TO C. J. MONRO, Esq.
8 Palace Gardens Terrace,
London W, 18th February 1862.
(Recd. 3d March.)
I got your letter in
Scotland, whither we had
gone for the Christmas holidays. I have been brewing Platonic
suds,
but failed, owing I suppose to a too low temperature. I had not read
Plateau's
recipe then. Some of the bubbles on the surface lasted a
fortnight
in the air, but they were scummy and scaly and inelastic. I shall take
more care next time. Elliot of the Strand is going to
produce
colour-tops, with papers from De La Rue, and
directions
for use by me; and so I shall be put in competition with the brass
Blondin
and the Top on the top of the Top.
. . . With regard to Britomart's nurse—I have not Spenser here, but
I think Spenser was not a magician himself, and got
all
his black art out of romances and not out of the professional
treatises,—the
notions to be brought out were:—1st, The unweaving any web
in which B. had been caught; 2d, Doing so in witch-like
fashion;
3d, Not like a wicked witch, but like a well-intentioned nurse, unused
to the art, and therefore blunderingly. She believes in the
number three and in contrariety, and therefore says everything thrice
and
does everything thrice,
saying inversions of sentences, and doing
reversions of her revolutions, which are described in similar
language
The revolutions begin by + 3 (2)
against the visible motion of the sun, then by a revolution — 6
or she returns all contrary and unweaves the first. Then she goes
round + 6,
to make
the final result contrary to the natural revolution,
and to make a complete triad. Withershins is, I believe, equivalent to
wider die Sonne in High Dutch, which I am not aware is a
modern
or ancient idiom in that language, but it may be one in a cognate
language.
If the
"phamplets" have not turned up in Madeira yet, let me know, that I
may "replace" them.
I suppose in your equations, when the numbers do
not amount to
unity, Black has been present.
·841 Brunsw. ·G + ·159 W = ·200 V +
·423
U + ·377 Black,
That is, green a little
palish and dark mauve,
your last equation by the young eyes. It is something like
a
colour-blind eqn., but all those I know say 100 Brunswick G = 100
Vermillion,
so that this person sees the green darker than the
Vermillion,
or in other words sees much more of the second side of the equation
than
a colour-blind person would. But in twilight U comes out
strong,
while G does not; so that I think the apparent
equality
arises from suppression of all colours but blue (in U and W) in the
twilight,
so that you may write—
·841 Black + ·159 W = ·577 Black + ·423 U.
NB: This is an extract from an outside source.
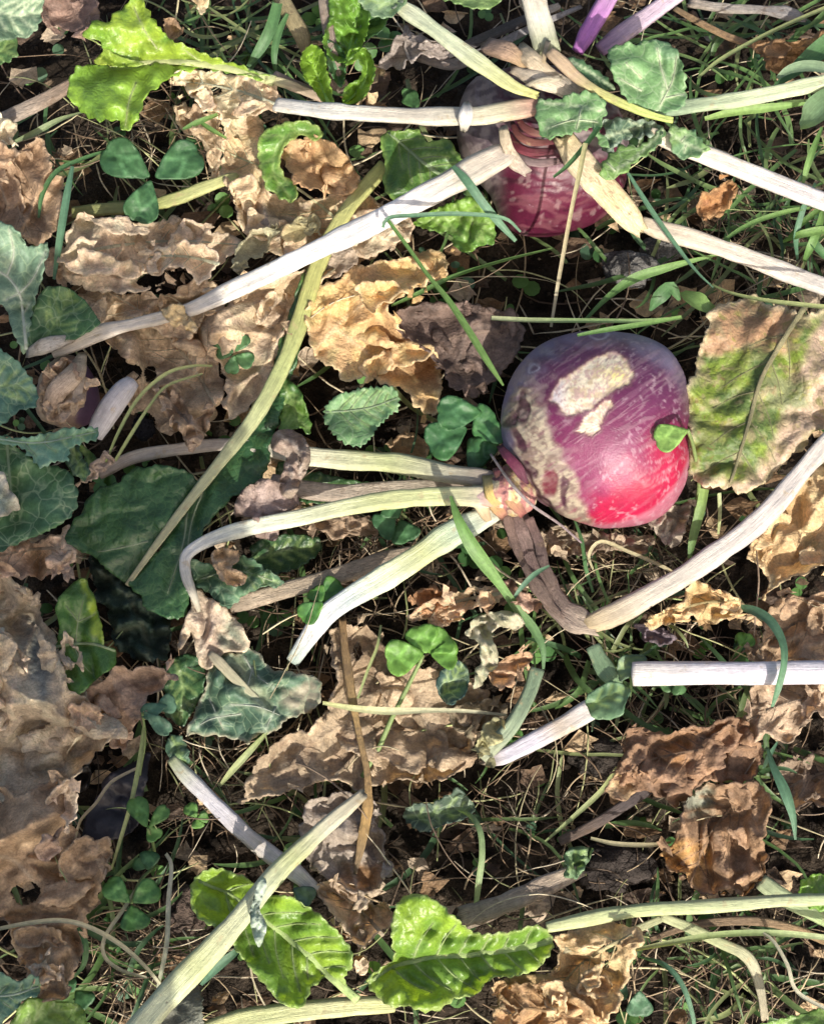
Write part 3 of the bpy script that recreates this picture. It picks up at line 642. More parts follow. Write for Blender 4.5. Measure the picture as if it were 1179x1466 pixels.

There is no use going to the
3rd. place of
decimals, unless you spend a good while on each observation, and
have
first-rate eyes. But if you can get observations to be consistent
to the 3rd. place of decimals, glory therein, and let me
know
what the human eye can do.
Donkin gave me tea in
Oxford, July 1, 1860.
I find that my belief in the
reality of State
affairs is no greater in London than in Aberdeen, though I can see
the
clock at Westminster on a clear day. If I went and saw the parks of
artillery
at Woolwich, and the Consols going up and down in the city,
and the Tuscarora and Mr. Mason. I would know what like they were, but
otherwise a printed statement is more easily
appropriated
than experience is acquired by being near where things are
being
transacted.
I am getting a large box made
for mixture of
colours. A beam of sunlight is to be divided into colours by a
prism,
certain colours selected by a screen with slits. These gathered by a
lens,
and restored to the form of a beam by another prism, and
then
viewed by the eye directly. I expect great difficulties in getting
everything
right adjusted, but when that is done I shall be able to vary the
intensity of the colours to a great extent, and to have them far
purer than by any arrangement in which white light is allowed to fall
on
the final prism.
I am also planning an
instrument for measuring
electrical effects through different media, and comparing
those
media with air. A and B are two equal metal discs, capable of motion
towards
each other by fine screws; D is a metal disc suspended
between
them by a spring, C; E is a piece of glass, sulphur, vulcanite,
gutta-percha,
etc. A and B are then connected with a source of +
electricity,
and D with - electricity. If everything was symmetrical,
D
would be attracted both ways, and would be in unstable equilibrium, but
this is rendered stable by the elasticity of
the spring C. To find the effect of the plate E, you work A further
or nearer till there is no motion of D
consequent
on electrification. Then the plate of air between A and D is
electrically
equivalent to the two plates of air and one of glass
(say) between D and B, whence we deduce the coefft. for E.